Questo «perché quel sito - è la lucida analisi di Mapelli - non ha più impianti attivi che siano in grado di produrre la ricchezza necessaria per sostituire gli stessi impianti. E le spese, con le bonifiche, l’abbattimento di capannoni e impianti non più utilizzati, potrebbero essere affrontate solo con una disponibilità finanziaria illimitata o quasi. E poi la crisi dell’Ilva parte anche da un cambiamento strutturale avvenuto dopo il 2008. Quel modello di impianto siderurgico che in teoria poteva arrivare a 9 milioni di tonnellate l’anno era nato per un’economia in via di sviluppo, che doveva costruire strade, case, ponti… All’epoca fu un modello utile ed efficiente per l’Italia, ma negli anni l’Ilva non ha avuto la capacità di “verticalizzare”, offrendo i prodotti richiesti dal mercato».
Lo scenario appare compromesso: «Bisognerebbe prima di tutto accettare una diminuzione della capacità produttiva di Taranto, che ridurrebbe anche le spese di ristrutturazione. Ma bisognerebbe accettare anche una dolorosa riduzione occupazionale: sarebbe un’Ilva con non più di 3.000 persone a Taranto e magari altre 1.000 o 1.200 tra i Genova e Novi Ligure. Bisogna guardare in faccia la realtà: oggi la transizione sarebbe molto più dolorosa di quanto sarebbe stata con il piano scritto da Bondi e me nel 2014».
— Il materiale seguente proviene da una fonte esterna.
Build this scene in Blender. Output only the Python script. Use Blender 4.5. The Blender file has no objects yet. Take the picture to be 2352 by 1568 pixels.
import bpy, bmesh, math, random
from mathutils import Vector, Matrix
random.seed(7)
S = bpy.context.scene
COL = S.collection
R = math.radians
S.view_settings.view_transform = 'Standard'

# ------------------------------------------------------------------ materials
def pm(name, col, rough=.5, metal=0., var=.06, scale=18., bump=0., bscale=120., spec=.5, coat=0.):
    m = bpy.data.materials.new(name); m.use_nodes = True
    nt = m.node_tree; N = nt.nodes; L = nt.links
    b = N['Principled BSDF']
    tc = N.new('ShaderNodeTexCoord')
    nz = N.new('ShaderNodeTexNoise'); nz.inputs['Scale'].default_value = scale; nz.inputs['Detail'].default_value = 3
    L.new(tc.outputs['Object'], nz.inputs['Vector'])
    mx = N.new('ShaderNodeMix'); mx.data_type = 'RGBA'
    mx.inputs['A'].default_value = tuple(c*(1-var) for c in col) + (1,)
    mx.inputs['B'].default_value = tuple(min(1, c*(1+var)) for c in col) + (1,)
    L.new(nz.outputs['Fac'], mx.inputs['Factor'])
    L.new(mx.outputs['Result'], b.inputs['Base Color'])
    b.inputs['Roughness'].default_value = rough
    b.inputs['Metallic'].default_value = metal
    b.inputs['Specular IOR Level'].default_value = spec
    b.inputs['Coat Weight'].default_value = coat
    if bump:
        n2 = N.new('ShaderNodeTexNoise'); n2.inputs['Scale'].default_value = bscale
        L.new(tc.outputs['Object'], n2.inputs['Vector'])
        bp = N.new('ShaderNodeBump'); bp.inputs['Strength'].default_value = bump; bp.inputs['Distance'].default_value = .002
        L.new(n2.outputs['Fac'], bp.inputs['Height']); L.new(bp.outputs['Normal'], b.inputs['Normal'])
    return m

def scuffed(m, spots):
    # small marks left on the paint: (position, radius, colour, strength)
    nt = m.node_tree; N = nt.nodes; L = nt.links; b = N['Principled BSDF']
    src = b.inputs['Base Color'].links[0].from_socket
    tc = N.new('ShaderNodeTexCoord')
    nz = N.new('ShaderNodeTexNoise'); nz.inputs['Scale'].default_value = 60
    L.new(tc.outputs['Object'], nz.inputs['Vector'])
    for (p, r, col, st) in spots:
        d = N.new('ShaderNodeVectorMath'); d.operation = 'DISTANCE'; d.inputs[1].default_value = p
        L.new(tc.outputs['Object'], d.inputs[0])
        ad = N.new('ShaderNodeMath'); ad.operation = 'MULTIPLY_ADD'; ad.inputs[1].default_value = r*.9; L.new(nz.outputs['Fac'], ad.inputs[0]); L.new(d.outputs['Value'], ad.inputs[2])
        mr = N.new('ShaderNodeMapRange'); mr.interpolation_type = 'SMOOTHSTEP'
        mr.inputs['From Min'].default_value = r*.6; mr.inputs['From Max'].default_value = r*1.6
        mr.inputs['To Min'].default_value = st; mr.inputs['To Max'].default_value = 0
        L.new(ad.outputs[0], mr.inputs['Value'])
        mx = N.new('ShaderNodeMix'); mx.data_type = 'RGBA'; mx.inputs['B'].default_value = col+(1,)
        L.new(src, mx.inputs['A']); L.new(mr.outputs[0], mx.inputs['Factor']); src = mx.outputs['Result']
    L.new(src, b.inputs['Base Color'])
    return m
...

E lo Stato, la nazionalizzazione auspicata dai sindacati? «C’è un altro problema che è quello dei creditori dell’Ilva. Se entrasse un soggetto privato potrebbe decidere di limitare il pagamento dei debiti, ma se entra lo Stato non può non rimborsare tutti perché sennò mette a repentaglio la sua credibilità come debitore affidabile. Ma in questo caso servirebbero altre cifre enormi, probabilmente sopra il miliardo di euro. Insomma, anche la nazionalizzazione non è un percorso facile».